What to work on.
Your task is to transcribe all of the data below exactly, omitting the images.

Available data.
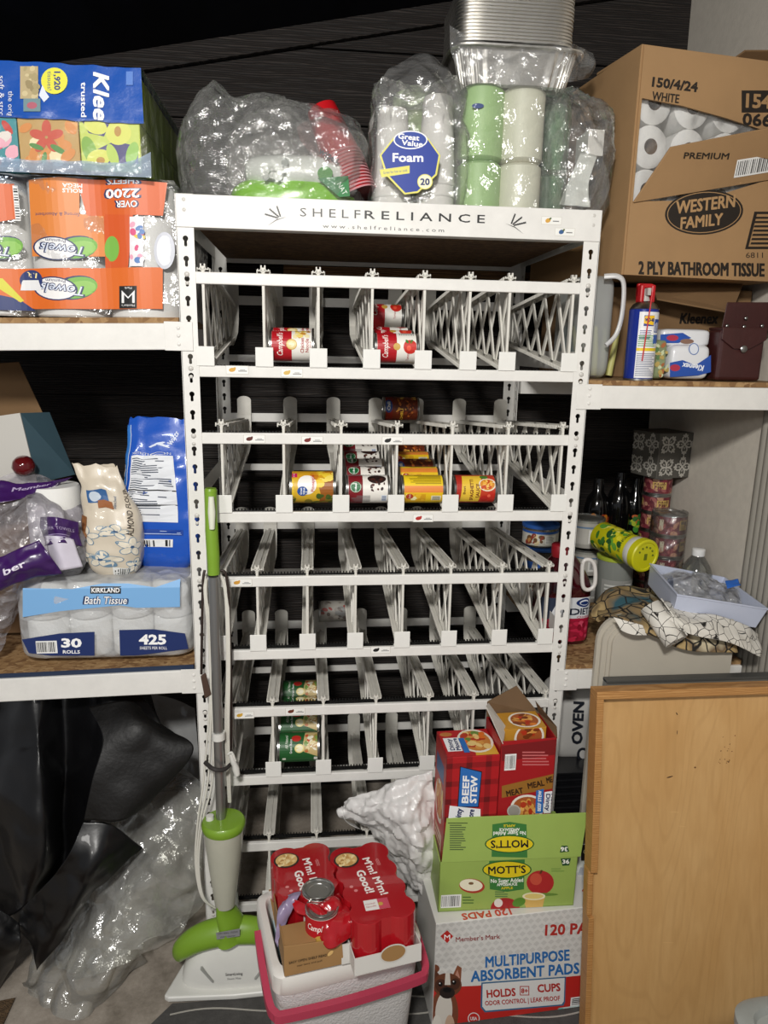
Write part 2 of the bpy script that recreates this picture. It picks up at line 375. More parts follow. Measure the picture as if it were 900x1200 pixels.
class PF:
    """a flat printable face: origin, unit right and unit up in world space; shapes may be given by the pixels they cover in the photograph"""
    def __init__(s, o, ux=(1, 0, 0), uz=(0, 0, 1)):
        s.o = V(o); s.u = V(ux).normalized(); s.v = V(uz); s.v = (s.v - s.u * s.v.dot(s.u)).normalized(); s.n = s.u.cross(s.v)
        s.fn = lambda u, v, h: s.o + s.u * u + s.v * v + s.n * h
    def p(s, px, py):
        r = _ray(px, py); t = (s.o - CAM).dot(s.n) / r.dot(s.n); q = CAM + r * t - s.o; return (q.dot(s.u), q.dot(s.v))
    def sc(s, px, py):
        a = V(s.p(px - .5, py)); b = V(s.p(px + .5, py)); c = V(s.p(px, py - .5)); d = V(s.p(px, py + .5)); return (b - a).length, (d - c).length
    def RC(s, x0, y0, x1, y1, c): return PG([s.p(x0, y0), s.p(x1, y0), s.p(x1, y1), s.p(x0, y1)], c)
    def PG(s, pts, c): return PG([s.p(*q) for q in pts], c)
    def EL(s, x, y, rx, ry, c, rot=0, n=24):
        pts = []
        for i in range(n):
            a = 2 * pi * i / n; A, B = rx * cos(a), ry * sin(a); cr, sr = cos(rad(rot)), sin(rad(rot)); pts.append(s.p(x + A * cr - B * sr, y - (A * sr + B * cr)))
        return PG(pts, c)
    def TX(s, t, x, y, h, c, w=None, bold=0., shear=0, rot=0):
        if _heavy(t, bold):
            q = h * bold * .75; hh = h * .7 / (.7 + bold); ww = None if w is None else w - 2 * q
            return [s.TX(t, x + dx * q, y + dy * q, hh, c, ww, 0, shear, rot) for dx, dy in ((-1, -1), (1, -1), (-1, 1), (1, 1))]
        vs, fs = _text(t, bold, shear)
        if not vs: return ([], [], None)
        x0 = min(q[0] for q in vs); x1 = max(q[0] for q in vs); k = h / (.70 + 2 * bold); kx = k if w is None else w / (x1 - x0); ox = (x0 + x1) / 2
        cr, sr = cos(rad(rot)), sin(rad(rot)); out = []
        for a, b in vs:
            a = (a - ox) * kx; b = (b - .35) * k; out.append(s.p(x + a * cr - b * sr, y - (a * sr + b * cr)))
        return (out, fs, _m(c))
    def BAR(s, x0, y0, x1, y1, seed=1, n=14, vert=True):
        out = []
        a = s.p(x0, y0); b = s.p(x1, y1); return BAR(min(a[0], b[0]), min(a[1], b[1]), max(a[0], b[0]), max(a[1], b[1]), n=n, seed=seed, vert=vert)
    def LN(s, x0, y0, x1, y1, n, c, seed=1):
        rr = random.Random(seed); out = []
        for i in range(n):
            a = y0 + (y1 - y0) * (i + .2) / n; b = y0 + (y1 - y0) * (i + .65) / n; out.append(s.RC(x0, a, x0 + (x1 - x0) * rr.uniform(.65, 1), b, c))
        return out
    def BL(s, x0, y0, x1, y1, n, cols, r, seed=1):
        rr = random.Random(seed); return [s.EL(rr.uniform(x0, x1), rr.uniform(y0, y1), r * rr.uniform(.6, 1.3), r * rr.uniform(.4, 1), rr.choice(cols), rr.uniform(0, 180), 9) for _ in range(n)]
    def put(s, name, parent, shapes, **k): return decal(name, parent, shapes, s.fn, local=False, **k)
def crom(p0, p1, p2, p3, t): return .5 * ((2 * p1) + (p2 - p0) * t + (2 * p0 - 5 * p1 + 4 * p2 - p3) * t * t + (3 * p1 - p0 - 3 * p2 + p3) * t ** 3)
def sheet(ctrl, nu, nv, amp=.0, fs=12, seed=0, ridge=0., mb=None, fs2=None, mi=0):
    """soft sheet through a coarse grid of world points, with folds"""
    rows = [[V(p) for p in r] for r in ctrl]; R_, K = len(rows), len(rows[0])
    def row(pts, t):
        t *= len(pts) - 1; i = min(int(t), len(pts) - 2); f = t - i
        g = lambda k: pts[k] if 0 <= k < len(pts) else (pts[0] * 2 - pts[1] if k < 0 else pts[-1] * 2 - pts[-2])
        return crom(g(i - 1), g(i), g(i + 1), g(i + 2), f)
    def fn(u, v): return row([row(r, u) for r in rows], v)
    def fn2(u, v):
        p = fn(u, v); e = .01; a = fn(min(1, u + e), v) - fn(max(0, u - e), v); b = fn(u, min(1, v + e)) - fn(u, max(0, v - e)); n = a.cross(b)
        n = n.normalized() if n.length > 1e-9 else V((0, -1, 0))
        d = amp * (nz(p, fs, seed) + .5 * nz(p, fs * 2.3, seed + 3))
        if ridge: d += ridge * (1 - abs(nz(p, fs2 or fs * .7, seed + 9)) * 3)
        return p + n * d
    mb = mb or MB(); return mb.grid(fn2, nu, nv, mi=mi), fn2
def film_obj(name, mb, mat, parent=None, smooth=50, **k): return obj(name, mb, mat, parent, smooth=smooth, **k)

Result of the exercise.
Write part 2 of the bpy script that recreates this picture. It picks up at line 375. More parts follow. Measure the picture as if it were 900x1200 pixels.
class PF:
    """a flat printable face: origin, unit right and unit up in world space; shapes may be given by the pixels they cover in the photograph"""
    def __init__(s, o, ux=(1, 0, 0), uz=(0, 0, 1)):
        s.o = V(o); s.u = V(ux).normalized(); s.v = V(uz); s.v = (s.v - s.u * s.v.dot(s.u)).normalized(); s.n = s.u.cross(s.v)
        s.fn = lambda u, v, h: s.o + s.u * u + s.v * v + s.n * h
    def p(s, px, py):
        r = _ray(px, py); t = (s.o - CAM).dot(s.n) / r.dot(s.n); q = CAM + r * t - s.o; return (q.dot(s.u), q.dot(s.v))
    def sc(s, px, py):
        a = V(s.p(px - .5, py)); b = V(s.p(px + .5, py)); c = V(s.p(px, py - .5)); d = V(s.p(px, py + .5)); return (b - a).length, (d - c).length
    def RC(s, x0, y0, x1, y1, c): return PG([s.p(x0, y0), s.p(x1, y0), s.p(x1, y1), s.p(x0, y1)], c)
    def PG(s, pts, c): return PG([s.p(*q) for q in pts], c)
    def EL(s, x, y, rx, ry, c, rot=0, n=24):
        pts = []
        for i in range(n):
            a = 2 * pi * i / n; A, B = rx * cos(a), ry * sin(a); cr, sr = cos(rad(rot)), sin(rad(rot)); pts.append(s.p(x + A * cr - B * sr, y - (A * sr + B * cr)))
        return PG(pts, c)
    def TX(s, t, x, y, h, c, w=None, bold=0., shear=0, rot=0):
        if _heavy(t, bold):
            q = h * bold * .75; hh = h * .7 / (.7 + bold); ww = None if w is None else w - 2 * q
            return [s.TX(t, x + dx * q, y + dy * q, hh, c, ww, 0, shear, rot) for dx, dy in ((-1, -1), (1, -1), (-1, 1), (1, 1))]
        vs, fs = _text(t, bold, shear)
        if not vs: return ([], [], None)
        x0 = min(q[0] for q in vs); x1 = max(q[0] for q in vs); k = h / (.70 + 2 * bold); kx = k if w is None else w / (x1 - x0); ox = (x0 + x1) / 2
        cr, sr = cos(rad(rot)), sin(rad(rot)); out = []
        for a, b in vs:
            a = (a - ox) * kx; b = (b - .35) * k; out.append(s.p(x + a * cr - b * sr, y - (a * sr + b * cr)))
        return (out, fs, _m(c))
    def BAR(s, x0, y0, x1, y1, seed=1, n=14, vert=True):
        out = []
        a = s.p(x0, y0); b = s.p(x1, y1); return BAR(min(a[0], b[0]), min(a[1], b[1]), max(a[0], b[0]), max(a[1], b[1]), n=n, seed=seed, vert=vert)
    def LN(s, x0, y0, x1, y1, n, c, seed=1):
        rr = random.Random(seed); out = []
        for i in range(n):
            a = y0 + (y1 - y0) * (i + .2) / n; b = y0 + (y1 - y0) * (i + .65) / n; out.append(s.RC(x0, a, x0 + (x1 - x0) * rr.uniform(.65, 1), b, c))
        return out
    def BL(s, x0, y0, x1, y1, n, cols, r, seed=1):
        rr = random.Random(seed); return [s.EL(rr.uniform(x0, x1), rr.uniform(y0, y1), r * rr.uniform(.6, 1.3), r * rr.uniform(.4, 1), rr.choice(cols), rr.uniform(0, 180), 9) for _ in range(n)]
    def put(s, name, parent, shapes, **k): return decal(name, parent, shapes, s.fn, local=False, **k)
def crom(p0, p1, p2, p3, t): return .5 * ((2 * p1) + (p2 - p0) * t + (2 * p0 - 5 * p1 + 4 * p2 - p3) * t * t + (3 * p1 - p0 - 3 * p2 + p3) * t ** 3)
def sheet(ctrl, nu, nv, amp=.0, fs=12, seed=0, ridge=0., mb=None, fs2=None, mi=0):
    """soft sheet through a coarse grid of world points, with folds"""
    rows = [[V(p) for p in r] for r in ctrl]; R_, K = len(rows), len(rows[0])
    def row(pts, t):
        t *= len(pts) - 1; i = min(int(t), len(pts) - 2); f = t - i
        g = lambda k: pts[k] if 0 <= k < len(pts) else (pts[0] * 2 - pts[1] if k < 0 else pts[-1] * 2 - pts[-2])
        return crom(g(i - 1), g(i), g(i + 1), g(i + 2), f)
    def fn(u, v): return row([row(r, u) for r in rows], v)
    def fn2(u, v):
        p = fn(u, v); e = .01; a = fn(min(1, u + e), v) - fn(max(0, u - e), v); b = fn(u, min(1, v + e)) - fn(u, max(0, v - e)); n = a.cross(b)
        n = n.normalized() if n.length > 1e-9 else V((0, -1, 0))
        d = amp * (nz(p, fs, seed) + .5 * nz(p, fs * 2.3, seed + 3))
        if ridge: d += ridge * (1 - abs(nz(p, fs2 or fs * .7, seed + 9)) * 3)
        return p + n * d
    mb = mb or MB(); return mb.grid(fn2, nu, nv, mi=mi), fn2
def film_obj(name, mb, mat, parent=None, smooth=50, **k): return obj(name, mb, mat, parent, smooth=smooth, **k)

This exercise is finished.